“… and let us not fail them in the matter of bread sauce, or which there never is and can hardly be enough. This is so much oftener badly mad and nasty, instead of well made and nice, that a few precepts for the inexperienced hand, to which it is oftenest entrusted, may not be amiss here.”

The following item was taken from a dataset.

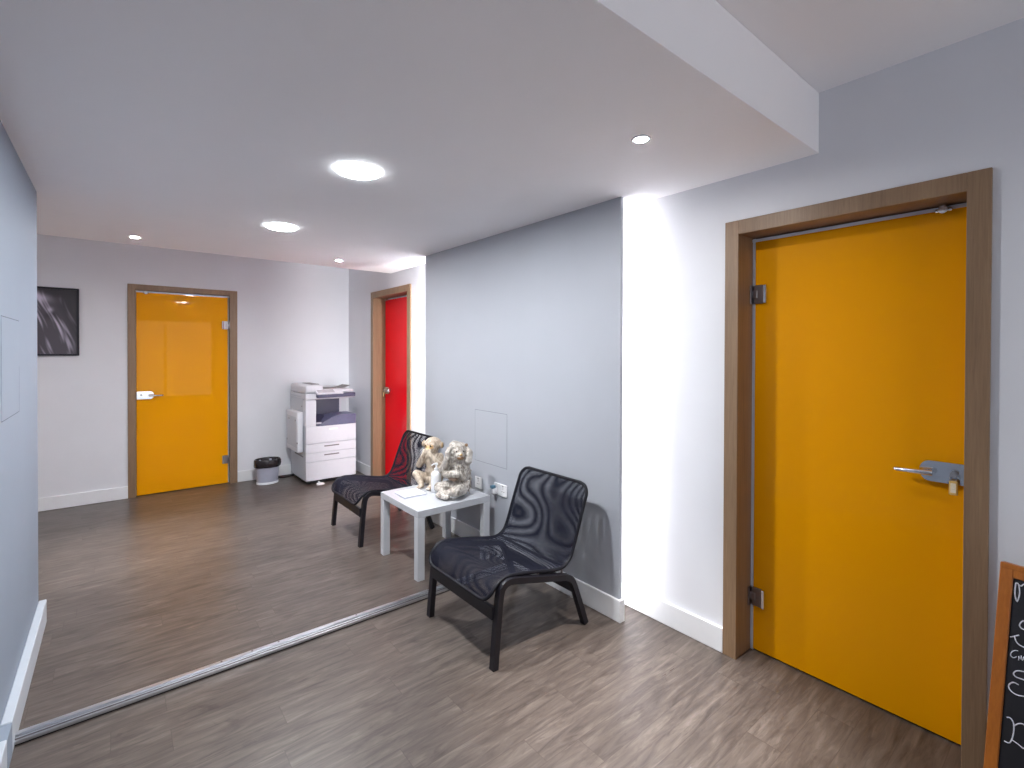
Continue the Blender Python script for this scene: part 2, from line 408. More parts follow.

Agnes Jekyll, Kitchen Essays

 

At the end of a long, hard week a friend invited us for dinner. I had a stiff whisky and then he provided a traditional roast chicken and a nutmeg bread sauce. I mellowed… I became once again human… and it wasn’t just the warming whisky. Why is bread sauce so often reserved just for the Christmas turkey? It goes perfectly with chicken, and, unless you have a truly gargantuan, youthful appetite, you can forego the roast potatoes and just serve with broccoli, purple spouting – or broccolini.

Bread sauce keeps in the fridge for about a week, or you can freeze it. Ultimate cheat? You can buy it ready-made – Marks and Spencer (rich taste) or Joubère (good texture – available at Ocado, Waitrose etc) make good ones. When you’re making it the key to both the rich taste and the smooth texture is the cream….

 

NB allow infusing time – could be an hour, or could be overnight or while you’re out at work.

 

enough for four or five people

  • 1 banana shallot (or a small onion)
  • 3 cloves
  • 2 bay leaves
  • 240 ml/2 cups milk
  • 2 or 3 walnuts of butter
  • 10 grinds of nutmeg (do bits of your grinder keep on falling off? Go here for advice on a good grinder)
  • 3 or 4 Indonesian long peppercorns
  • 180ml/⅔ cup cream
  • 200g/8 oz slightly stale white bread (without the crusts). NB the staleness is important
  • 1 tsp smoked salt

 

  1. Put a couple of walnuts of butter, and the milk into a medium saucepan and begin to warm
  2. Peel and finely chop the shallot and add that together with the cloves, pepper, and torn bay leaves
  3. Simmer about twenty minutes
  4. Leave to infuse for at least an hour
  5. Take out the bay leaves, the pepper corns and the cloves
  6. Tear the bread up as small as you can with your hands
  7. Add bread, nutmeg and salt to the milk and stir (using a wooden or silicone spoon)
  8. Simmer for three or four minutes, add the cream and one more walnut of butter (to prevent a skin) – don’t simmer any more, but just make sure it’s heated through.